Tom Maakestad

Tom Maakestad works and lives in Marine on St. Croix, Minnesota, where he has maintained a studio for the past 16 years. Raised among a neighborhood of farmers and surrounded by a vibrant artistic and intellectual community in Northfield, Minnesota, Tom has always been drawn to the hills and valleys of this lush, Midwestern region. He credits his most recent paintings – the rural landscape as seen from an aerial perspective – to his interest in flight, cultivated by frequent international travel as a representative for a national printing and publishing firms.

Tom’s work is collected throughout the United States and overseas. Four of his paintings were purchased by the U.S. State Department for the U.S. Ambassador’s Residence in Oslo, Norway.

View Tom Maakestad’s recent exhibition here.

Artist Statement:

In my new work, aerial and ground level perspectives of the landscape are combined, redefining traditional perceptions of landscape painting. This change in perspective has challenged and informed my approach, both in the field and in the studio. Seeing the landscape from above presented a paradox. Nature’s topography and a century-old agricultural grid are set against the possibly ephemeral intrusions of contemporary life: highways, railways, barge traffic, river channels, power plants and bridges. In some ways, I found these intrusions enhanced my compositions. Their pronounced definition can create a sense of organization, though in reality, on the ground, we know their existence is complex and potentially freighted with risk.

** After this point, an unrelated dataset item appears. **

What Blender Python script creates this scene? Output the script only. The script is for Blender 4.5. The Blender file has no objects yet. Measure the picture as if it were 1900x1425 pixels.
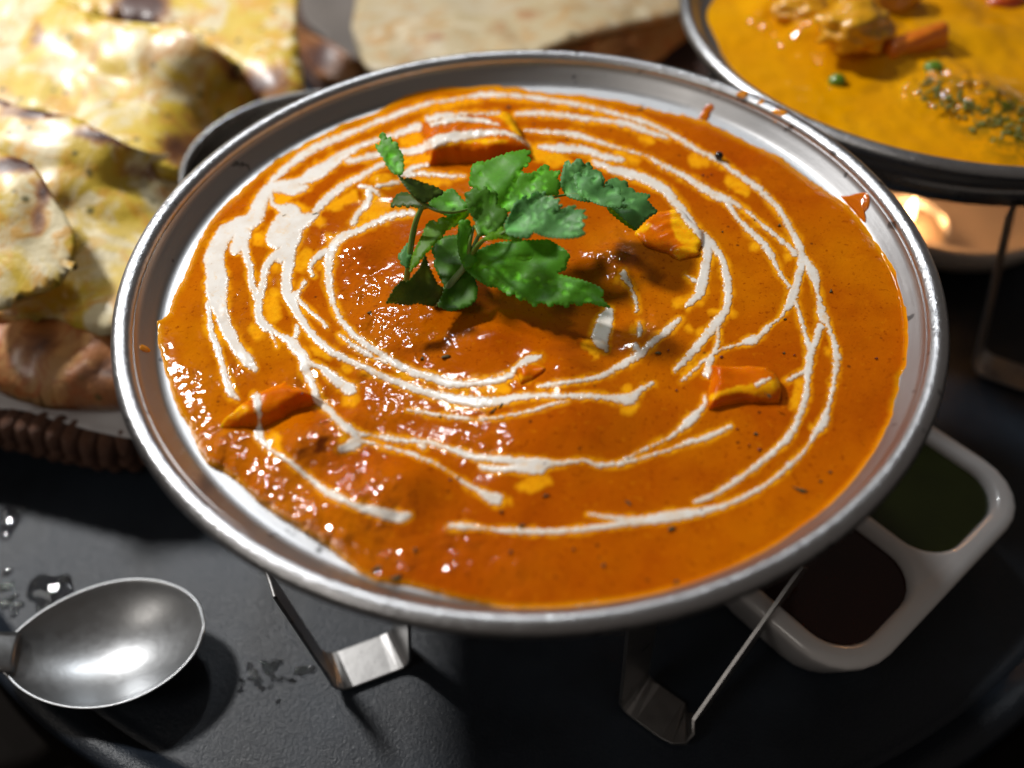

In this series, I am interested in how we have inserted ourselves in the landscape through various means of transportation, technology and industry. This relationship can be a tenuous one. Hopefully, the viewer has cause to wonder whether this exhibition is a celebration of the Minnesota landscape or a homage to a place that will likely be very different in generations to come.

Creating art, for me, always incorporates distilling visual information and experimenting with techniques and processes that best serve the imagery. This exhibition is supported by a 2014 Minnesota State Arts Board Artist Initiative Grant which provided me the flight time I needed to collect aerial imagery and allowed me to experiment with different painting materials. I was eager to learn more about the ways in which surfaces and different mediums interact. It is intriguing to discover that slight differences in canvas quality can have a dramatic effect on the eventual outcome of an oil painting. During a recent visit to the Picasso Museum in Barcelona, I noticed a series of oil paintings of pigeons roosting on Picasso’s balcony in Nice. These were painted on a high-quality portrait canvas, causing the oils to sit on top of the surface as opposed to absorbing into the fabric. This subtle difference in application is of particular interest to me, and one that I have explored with this series of work.